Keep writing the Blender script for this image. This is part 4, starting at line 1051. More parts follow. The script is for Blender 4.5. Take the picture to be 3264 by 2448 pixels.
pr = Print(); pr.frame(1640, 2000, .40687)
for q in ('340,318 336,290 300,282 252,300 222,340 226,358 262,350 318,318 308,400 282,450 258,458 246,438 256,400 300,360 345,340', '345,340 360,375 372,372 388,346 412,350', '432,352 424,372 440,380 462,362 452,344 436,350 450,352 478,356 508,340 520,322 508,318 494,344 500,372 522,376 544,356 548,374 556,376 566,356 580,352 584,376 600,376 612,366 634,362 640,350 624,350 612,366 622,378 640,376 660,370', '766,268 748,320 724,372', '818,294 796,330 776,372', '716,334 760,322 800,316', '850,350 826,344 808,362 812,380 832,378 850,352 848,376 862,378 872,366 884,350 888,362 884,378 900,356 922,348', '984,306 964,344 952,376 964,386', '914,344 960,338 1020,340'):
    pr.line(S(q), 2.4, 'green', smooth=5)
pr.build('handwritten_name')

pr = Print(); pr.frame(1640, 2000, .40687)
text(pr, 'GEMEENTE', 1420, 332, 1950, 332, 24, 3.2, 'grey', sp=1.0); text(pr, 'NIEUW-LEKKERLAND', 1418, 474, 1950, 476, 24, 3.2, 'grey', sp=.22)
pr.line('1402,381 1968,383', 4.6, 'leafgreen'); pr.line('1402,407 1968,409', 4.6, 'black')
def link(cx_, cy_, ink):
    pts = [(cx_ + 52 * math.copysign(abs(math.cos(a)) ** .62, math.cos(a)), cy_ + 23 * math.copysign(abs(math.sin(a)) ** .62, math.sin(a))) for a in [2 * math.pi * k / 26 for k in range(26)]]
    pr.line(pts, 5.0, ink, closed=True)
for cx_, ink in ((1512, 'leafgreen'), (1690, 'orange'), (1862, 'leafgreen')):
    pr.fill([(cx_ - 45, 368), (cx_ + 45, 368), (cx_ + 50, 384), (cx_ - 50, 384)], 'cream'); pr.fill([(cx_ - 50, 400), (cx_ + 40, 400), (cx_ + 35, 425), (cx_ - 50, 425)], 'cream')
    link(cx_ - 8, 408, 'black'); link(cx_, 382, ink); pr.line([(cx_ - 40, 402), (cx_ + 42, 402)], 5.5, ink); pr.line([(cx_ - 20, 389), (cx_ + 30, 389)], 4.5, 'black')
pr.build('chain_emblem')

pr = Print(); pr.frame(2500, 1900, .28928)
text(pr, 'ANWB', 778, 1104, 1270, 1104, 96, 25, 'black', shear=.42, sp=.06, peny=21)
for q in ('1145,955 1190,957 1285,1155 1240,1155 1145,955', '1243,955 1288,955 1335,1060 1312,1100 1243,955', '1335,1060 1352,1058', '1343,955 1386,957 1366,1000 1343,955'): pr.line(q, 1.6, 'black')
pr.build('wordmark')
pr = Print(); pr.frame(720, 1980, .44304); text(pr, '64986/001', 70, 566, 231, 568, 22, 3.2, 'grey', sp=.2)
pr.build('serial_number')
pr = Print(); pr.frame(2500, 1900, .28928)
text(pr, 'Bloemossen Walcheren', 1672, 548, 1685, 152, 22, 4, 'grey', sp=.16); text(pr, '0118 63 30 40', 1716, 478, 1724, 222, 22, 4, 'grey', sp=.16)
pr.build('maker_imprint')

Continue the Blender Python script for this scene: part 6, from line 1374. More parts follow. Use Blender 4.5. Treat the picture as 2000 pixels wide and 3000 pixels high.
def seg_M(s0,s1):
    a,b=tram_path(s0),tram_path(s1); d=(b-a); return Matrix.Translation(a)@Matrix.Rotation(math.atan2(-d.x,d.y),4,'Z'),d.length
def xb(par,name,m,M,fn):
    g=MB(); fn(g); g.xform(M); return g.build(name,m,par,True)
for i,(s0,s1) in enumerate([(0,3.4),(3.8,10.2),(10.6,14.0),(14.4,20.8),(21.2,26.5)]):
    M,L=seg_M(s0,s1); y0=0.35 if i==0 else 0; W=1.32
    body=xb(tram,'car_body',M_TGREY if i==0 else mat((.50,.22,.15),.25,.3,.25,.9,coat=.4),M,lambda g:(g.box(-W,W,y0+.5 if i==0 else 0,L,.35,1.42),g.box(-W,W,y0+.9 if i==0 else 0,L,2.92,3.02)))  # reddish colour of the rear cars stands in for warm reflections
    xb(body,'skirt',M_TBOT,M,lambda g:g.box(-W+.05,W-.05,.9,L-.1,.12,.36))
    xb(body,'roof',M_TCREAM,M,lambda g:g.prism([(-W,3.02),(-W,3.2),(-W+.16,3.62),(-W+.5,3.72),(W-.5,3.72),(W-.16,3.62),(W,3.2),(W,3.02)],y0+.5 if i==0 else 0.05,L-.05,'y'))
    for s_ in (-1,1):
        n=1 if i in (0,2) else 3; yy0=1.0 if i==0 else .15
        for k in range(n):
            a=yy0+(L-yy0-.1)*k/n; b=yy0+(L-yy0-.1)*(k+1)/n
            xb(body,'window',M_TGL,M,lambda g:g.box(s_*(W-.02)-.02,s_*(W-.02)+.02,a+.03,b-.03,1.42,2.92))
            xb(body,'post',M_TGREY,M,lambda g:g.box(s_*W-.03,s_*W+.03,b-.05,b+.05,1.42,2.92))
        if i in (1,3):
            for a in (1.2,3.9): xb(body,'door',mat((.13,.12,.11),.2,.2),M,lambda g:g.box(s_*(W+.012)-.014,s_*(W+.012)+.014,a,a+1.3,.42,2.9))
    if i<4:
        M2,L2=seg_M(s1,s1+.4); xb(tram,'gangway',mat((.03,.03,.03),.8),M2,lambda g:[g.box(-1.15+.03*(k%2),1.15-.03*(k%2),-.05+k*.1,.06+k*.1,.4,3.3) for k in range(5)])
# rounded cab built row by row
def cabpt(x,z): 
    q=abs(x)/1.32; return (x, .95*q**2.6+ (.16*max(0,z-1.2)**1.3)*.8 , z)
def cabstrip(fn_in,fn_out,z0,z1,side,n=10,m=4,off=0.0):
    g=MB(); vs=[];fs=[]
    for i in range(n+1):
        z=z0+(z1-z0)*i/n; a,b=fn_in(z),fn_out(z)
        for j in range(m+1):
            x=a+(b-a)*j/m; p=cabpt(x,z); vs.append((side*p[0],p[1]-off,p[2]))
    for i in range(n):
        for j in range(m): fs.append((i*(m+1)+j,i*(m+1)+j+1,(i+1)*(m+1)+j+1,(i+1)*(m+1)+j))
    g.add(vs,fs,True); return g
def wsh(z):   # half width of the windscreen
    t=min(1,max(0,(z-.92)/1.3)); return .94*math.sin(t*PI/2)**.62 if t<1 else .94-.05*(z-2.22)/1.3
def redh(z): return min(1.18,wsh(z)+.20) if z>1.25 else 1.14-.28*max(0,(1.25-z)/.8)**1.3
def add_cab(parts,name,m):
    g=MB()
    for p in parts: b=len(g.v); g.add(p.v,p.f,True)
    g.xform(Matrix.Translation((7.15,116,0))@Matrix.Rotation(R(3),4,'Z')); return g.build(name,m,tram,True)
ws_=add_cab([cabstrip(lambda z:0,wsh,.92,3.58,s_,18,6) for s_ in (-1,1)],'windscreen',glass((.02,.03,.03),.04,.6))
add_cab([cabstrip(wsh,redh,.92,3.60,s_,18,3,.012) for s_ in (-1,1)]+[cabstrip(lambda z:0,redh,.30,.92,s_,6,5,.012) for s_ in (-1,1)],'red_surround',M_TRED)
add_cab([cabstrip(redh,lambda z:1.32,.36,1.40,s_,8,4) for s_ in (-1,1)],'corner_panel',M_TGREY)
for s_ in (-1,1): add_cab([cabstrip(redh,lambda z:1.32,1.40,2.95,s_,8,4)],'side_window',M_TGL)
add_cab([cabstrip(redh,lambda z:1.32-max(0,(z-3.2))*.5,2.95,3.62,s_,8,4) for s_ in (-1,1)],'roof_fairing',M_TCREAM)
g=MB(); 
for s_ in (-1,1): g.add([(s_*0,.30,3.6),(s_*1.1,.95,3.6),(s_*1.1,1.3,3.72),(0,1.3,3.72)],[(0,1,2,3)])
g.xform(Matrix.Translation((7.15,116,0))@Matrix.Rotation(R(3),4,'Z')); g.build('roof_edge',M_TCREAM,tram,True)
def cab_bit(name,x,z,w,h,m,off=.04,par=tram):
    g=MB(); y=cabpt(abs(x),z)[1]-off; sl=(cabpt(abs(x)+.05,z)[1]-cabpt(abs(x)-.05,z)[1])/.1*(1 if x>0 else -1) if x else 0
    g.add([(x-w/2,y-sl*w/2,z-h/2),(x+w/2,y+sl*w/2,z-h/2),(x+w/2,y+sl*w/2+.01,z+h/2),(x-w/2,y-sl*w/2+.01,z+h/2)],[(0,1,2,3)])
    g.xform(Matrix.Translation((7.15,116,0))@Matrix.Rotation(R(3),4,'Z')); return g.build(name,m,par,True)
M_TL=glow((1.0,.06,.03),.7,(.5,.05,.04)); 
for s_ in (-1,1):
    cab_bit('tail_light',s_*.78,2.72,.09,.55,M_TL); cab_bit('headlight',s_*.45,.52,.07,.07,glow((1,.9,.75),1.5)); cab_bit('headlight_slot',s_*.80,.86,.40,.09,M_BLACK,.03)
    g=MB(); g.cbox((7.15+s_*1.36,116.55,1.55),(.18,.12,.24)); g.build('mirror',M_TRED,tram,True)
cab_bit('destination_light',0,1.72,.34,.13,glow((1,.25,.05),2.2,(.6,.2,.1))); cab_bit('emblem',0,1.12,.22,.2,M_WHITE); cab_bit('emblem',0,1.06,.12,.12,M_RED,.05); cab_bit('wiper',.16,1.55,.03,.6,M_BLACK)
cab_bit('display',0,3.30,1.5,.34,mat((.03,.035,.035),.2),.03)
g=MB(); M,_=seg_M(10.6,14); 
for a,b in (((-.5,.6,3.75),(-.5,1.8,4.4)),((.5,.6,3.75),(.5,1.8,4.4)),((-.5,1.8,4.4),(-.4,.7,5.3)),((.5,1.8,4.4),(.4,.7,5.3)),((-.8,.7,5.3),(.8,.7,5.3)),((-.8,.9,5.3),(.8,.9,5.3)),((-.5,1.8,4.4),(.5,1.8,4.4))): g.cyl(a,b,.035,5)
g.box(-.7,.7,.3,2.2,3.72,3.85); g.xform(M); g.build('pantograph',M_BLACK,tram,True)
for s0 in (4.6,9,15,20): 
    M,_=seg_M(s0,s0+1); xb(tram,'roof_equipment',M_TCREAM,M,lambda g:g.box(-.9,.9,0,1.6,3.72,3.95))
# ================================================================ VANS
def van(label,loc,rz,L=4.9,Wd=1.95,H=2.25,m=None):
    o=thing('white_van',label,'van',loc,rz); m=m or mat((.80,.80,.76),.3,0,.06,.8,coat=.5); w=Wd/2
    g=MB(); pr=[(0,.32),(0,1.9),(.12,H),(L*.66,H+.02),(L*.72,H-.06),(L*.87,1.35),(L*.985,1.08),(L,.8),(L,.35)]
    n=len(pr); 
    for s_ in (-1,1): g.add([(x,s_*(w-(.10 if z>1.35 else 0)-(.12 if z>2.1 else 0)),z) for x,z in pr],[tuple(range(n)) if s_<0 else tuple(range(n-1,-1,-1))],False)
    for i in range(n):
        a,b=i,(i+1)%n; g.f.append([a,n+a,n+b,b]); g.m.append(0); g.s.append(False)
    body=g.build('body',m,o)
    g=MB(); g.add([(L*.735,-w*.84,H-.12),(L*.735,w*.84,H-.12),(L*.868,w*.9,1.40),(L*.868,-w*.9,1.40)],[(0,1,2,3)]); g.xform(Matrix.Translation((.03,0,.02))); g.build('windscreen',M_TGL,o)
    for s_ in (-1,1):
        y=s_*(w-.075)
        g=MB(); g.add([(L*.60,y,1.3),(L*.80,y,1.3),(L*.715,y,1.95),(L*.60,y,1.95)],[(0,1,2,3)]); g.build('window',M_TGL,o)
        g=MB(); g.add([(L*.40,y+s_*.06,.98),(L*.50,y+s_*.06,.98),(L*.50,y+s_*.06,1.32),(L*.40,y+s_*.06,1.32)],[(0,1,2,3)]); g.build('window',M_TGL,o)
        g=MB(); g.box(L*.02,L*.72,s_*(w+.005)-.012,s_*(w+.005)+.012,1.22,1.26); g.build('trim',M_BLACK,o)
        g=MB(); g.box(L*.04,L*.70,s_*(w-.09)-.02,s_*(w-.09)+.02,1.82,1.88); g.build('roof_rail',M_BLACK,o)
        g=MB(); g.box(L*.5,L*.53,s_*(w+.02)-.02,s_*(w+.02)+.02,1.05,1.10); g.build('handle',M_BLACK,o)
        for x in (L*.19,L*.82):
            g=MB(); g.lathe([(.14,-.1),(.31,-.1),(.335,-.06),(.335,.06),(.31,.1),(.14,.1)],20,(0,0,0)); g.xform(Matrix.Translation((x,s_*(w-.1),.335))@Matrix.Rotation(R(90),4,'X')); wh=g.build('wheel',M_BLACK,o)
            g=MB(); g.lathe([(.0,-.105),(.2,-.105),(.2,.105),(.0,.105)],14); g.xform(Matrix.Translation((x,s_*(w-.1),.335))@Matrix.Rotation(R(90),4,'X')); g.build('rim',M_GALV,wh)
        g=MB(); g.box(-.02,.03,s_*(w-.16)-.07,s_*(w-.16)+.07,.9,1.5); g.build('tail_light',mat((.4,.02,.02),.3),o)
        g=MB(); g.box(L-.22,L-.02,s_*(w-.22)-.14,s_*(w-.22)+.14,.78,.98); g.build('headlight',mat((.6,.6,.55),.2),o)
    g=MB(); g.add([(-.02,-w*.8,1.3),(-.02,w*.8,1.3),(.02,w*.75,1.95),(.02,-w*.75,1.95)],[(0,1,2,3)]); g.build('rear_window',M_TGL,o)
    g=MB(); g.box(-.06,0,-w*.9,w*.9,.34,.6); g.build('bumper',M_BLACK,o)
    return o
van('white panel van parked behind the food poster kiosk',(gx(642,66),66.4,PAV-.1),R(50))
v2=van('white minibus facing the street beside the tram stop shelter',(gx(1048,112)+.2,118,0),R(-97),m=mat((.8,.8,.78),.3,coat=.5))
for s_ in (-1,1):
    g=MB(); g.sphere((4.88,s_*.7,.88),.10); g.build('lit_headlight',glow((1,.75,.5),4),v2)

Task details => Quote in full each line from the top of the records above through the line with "pr.build('handwritten_name')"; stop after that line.

Solved exercise =>
Keep writing the Blender script for this image. This is part 4, starting at line 1051. More parts follow. The script is for Blender 4.5. Take the picture to be 3264 by 2448 pixels.
pr = Print(); pr.frame(1640, 2000, .40687)
for q in ('340,318 336,290 300,282 252,300 222,340 226,358 262,350 318,318 308,400 282,450 258,458 246,438 256,400 300,360 345,340', '345,340 360,375 372,372 388,346 412,350', '432,352 424,372 440,380 462,362 452,344 436,350 450,352 478,356 508,340 520,322 508,318 494,344 500,372 522,376 544,356 548,374 556,376 566,356 580,352 584,376 600,376 612,366 634,362 640,350 624,350 612,366 622,378 640,376 660,370', '766,268 748,320 724,372', '818,294 796,330 776,372', '716,334 760,322 800,316', '850,350 826,344 808,362 812,380 832,378 850,352 848,376 862,378 872,366 884,350 888,362 884,378 900,356 922,348', '984,306 964,344 952,376 964,386', '914,344 960,338 1020,340'):
    pr.line(S(q), 2.4, 'green', smooth=5)
pr.build('handwritten_name')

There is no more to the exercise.